Lejos de plantear el límite en tanto reto, castigo o estímulo en espera de una respuesta conductual, centra la mirada en las ofertas que brindamos, en las pautas de crianza que sostenemos, que habilitarán el proceso de organización interna que devendrá en el armado de límites, en tanto recursos de cada niño, con su impronta personal.

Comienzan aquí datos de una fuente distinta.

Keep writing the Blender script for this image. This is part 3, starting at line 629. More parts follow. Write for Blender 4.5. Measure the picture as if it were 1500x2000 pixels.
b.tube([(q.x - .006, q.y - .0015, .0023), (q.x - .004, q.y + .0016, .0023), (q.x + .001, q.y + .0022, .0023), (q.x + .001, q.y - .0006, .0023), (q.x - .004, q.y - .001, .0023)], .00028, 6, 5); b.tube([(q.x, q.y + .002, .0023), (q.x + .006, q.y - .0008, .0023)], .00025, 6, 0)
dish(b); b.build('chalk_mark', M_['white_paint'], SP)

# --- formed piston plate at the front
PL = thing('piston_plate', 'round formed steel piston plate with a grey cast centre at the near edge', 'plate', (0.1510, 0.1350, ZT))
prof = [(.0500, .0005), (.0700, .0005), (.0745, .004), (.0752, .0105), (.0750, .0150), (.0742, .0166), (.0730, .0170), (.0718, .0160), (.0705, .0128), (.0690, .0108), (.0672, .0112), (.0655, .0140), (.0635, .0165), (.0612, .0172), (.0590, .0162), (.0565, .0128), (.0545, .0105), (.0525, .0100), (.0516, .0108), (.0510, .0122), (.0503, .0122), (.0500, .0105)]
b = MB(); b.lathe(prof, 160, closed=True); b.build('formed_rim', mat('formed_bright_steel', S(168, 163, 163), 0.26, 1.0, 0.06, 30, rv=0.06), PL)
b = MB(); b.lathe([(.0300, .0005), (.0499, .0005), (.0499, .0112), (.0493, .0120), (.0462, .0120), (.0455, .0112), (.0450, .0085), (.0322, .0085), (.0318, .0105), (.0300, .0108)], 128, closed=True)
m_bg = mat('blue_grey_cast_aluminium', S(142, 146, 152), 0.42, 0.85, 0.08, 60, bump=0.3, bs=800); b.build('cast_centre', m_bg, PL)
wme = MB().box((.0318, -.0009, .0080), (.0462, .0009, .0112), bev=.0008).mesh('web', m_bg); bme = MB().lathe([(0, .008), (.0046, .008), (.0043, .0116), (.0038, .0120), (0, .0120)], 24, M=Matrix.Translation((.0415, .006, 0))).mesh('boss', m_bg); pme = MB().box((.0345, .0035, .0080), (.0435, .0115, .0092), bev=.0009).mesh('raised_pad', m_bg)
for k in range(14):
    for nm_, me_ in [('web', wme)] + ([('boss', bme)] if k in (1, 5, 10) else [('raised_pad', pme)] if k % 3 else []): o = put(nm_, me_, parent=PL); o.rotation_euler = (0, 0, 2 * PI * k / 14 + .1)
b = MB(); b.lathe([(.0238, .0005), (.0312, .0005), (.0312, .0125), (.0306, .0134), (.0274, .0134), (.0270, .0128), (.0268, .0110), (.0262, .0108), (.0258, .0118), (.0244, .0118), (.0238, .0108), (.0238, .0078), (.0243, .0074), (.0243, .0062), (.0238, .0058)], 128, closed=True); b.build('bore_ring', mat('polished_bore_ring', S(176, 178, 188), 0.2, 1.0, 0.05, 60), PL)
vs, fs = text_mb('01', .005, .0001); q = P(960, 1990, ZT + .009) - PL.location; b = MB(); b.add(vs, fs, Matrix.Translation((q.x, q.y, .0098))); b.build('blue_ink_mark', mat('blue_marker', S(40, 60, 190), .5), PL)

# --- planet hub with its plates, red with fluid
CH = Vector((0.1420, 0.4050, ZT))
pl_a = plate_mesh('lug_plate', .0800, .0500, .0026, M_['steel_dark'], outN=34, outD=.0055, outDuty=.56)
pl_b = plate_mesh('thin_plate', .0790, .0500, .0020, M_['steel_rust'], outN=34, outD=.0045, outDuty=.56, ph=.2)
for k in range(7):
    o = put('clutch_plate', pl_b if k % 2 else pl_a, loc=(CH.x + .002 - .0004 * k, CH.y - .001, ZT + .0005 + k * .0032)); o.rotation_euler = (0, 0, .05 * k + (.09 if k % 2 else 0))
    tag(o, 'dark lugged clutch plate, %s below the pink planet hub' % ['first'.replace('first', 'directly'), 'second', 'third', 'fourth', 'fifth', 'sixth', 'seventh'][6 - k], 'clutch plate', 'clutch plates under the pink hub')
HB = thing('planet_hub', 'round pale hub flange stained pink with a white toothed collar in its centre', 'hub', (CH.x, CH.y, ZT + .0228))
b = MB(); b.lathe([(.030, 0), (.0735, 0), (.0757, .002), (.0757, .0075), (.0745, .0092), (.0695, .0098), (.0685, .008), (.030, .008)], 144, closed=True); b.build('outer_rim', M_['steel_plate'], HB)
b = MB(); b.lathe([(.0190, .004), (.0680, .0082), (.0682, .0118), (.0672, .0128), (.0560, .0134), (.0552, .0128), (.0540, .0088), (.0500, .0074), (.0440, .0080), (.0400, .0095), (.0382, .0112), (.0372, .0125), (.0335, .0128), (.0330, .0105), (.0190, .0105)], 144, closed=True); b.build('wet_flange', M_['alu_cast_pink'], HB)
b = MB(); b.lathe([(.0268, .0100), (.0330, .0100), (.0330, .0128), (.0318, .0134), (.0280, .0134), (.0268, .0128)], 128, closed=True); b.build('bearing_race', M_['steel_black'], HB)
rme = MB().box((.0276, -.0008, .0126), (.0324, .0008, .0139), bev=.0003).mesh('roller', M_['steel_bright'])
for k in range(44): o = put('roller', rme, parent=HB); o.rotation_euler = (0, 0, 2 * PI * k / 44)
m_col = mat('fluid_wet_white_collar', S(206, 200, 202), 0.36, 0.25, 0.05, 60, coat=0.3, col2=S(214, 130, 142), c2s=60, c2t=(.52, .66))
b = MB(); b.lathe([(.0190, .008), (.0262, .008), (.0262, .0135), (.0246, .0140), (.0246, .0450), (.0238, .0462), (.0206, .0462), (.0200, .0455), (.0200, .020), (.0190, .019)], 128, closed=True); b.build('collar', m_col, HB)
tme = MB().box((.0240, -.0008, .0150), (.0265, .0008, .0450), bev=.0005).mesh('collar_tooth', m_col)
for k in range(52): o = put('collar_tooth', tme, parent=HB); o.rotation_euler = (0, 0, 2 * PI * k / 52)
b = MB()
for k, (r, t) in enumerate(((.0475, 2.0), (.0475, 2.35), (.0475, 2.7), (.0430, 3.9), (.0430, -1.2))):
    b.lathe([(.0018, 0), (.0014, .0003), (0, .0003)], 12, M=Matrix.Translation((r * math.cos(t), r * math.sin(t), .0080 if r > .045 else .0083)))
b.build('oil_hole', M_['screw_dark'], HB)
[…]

Los límites no pueden ser ofrecidos como un bien más, construidos y transferidos por otro para ser incorporados por el niño. Resulta necesario “jugar el límite”, acompañando al niño, dando lugar a la experimentación, el movimiento, la creación, el despliegue social, para que sea el mismo niño quien lo genere desde su propia vivencia. Solamente jugando los límites evitaremos el riesgo de “jugar al límite”, tal como resulta cuando vemos a un niño “en peligro” por carecer de referencias claras y herramientas para valerse por sí solo, en función de su edad y capacidad, ante determinadas situaciones.
En un contexto particular en que, con frecuencia, los bordes parecen desdibujarse y, a su paso, los niños corren el riesgo de desbordarse, cada familia, con cada hijo, en cada momento, irá tejiendo afectos que darán lugar a un proceso singular, precioso para ser pensado, jugado, cuidado y disfrutado.